| Task prompt |
Select lines where the word "picture" appears.

| Supplied data |
▼
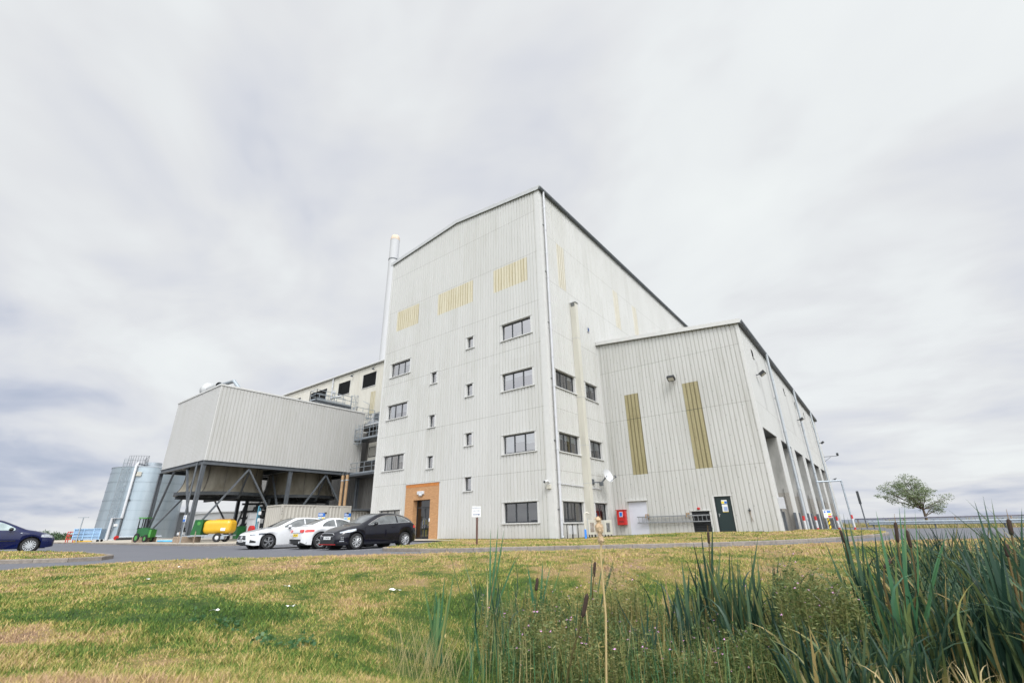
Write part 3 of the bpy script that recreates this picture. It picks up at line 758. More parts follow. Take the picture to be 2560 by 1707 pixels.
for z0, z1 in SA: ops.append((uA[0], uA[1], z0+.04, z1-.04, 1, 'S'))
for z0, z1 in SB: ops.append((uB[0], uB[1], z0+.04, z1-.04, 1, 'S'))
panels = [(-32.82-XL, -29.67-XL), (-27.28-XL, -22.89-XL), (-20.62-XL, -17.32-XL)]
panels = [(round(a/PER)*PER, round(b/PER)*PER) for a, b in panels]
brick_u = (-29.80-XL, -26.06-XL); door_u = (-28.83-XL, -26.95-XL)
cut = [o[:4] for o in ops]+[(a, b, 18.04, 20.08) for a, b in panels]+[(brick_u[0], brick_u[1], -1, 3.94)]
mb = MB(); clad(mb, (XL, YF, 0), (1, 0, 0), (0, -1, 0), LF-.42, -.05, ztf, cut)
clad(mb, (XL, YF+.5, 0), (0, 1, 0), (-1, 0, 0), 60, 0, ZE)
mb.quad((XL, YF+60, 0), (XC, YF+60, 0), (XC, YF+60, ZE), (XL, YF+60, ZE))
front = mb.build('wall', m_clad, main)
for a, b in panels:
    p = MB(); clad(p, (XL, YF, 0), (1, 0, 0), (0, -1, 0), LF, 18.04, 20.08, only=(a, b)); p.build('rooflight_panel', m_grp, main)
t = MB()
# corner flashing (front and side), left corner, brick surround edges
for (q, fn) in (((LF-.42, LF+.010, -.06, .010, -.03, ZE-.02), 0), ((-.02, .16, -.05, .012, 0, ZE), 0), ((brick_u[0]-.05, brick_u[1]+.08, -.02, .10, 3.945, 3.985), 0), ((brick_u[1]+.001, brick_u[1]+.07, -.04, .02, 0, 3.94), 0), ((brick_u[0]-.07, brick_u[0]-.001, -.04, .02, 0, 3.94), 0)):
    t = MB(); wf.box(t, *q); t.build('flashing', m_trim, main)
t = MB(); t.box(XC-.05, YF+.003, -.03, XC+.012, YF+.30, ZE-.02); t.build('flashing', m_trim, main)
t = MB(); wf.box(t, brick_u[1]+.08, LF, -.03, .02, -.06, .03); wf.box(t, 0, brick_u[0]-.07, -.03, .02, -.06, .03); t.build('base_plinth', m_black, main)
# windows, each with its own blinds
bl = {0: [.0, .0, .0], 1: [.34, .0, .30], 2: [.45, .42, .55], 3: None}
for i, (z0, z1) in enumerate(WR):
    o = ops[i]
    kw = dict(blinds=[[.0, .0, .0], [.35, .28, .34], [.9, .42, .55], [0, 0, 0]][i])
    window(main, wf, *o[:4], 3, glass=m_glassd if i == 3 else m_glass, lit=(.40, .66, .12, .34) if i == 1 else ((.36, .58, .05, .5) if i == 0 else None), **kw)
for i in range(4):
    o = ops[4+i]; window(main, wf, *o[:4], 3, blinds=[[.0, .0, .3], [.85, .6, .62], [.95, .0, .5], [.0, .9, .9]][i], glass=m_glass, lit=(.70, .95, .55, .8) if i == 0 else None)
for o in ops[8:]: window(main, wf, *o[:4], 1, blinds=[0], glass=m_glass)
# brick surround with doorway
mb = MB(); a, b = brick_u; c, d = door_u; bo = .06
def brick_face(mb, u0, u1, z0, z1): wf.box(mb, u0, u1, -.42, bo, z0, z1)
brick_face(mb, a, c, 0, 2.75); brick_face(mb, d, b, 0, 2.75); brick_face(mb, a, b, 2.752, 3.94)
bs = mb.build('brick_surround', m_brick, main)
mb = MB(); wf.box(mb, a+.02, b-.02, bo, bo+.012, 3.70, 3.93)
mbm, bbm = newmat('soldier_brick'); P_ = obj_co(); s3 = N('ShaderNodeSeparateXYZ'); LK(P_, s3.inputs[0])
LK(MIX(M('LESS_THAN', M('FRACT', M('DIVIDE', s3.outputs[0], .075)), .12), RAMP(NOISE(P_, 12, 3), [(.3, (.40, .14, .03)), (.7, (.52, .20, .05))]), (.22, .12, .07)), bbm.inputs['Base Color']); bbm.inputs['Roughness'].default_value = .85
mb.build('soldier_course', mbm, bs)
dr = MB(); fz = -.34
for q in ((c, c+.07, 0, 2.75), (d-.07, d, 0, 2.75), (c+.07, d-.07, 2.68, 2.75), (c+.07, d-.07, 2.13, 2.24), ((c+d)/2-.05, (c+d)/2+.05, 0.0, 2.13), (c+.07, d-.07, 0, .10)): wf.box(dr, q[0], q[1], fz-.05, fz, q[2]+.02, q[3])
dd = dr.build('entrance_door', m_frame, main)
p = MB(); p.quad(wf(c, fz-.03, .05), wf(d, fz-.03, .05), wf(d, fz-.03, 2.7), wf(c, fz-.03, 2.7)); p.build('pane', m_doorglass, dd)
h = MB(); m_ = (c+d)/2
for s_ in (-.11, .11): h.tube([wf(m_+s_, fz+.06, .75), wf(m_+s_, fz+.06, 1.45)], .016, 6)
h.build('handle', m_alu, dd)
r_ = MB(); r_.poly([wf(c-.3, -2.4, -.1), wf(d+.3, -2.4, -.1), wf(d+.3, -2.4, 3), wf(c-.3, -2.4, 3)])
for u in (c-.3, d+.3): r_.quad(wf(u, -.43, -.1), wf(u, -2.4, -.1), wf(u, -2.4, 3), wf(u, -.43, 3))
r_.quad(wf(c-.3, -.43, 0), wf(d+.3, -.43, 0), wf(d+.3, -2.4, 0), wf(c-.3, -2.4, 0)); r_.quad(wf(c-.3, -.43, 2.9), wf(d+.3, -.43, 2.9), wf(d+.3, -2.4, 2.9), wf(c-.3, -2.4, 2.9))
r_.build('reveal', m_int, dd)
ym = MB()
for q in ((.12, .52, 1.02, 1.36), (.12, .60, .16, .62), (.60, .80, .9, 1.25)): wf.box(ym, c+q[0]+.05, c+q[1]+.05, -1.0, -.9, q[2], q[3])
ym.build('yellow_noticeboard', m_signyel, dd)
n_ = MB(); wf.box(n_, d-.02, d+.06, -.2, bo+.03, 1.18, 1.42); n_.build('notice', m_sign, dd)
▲
▼
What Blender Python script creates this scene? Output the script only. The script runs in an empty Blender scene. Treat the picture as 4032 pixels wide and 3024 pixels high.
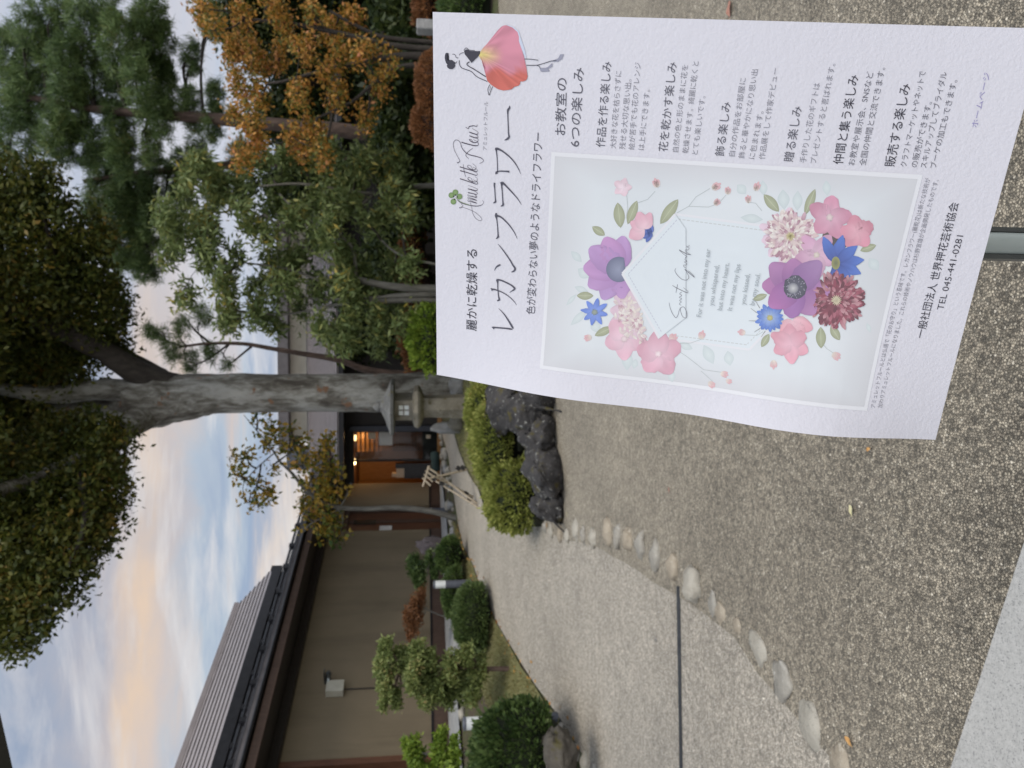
▲
| Output of the exercise |
Write part 3 of the bpy script that recreates this picture. It picks up at line 758. More parts follow. Take the picture to be 2560 by 1707 pixels.
What Blender Python script creates this scene? Output the script only. The script runs in an empty Blender scene. Treat the picture as 4032 pixels wide and 3024 pixels high.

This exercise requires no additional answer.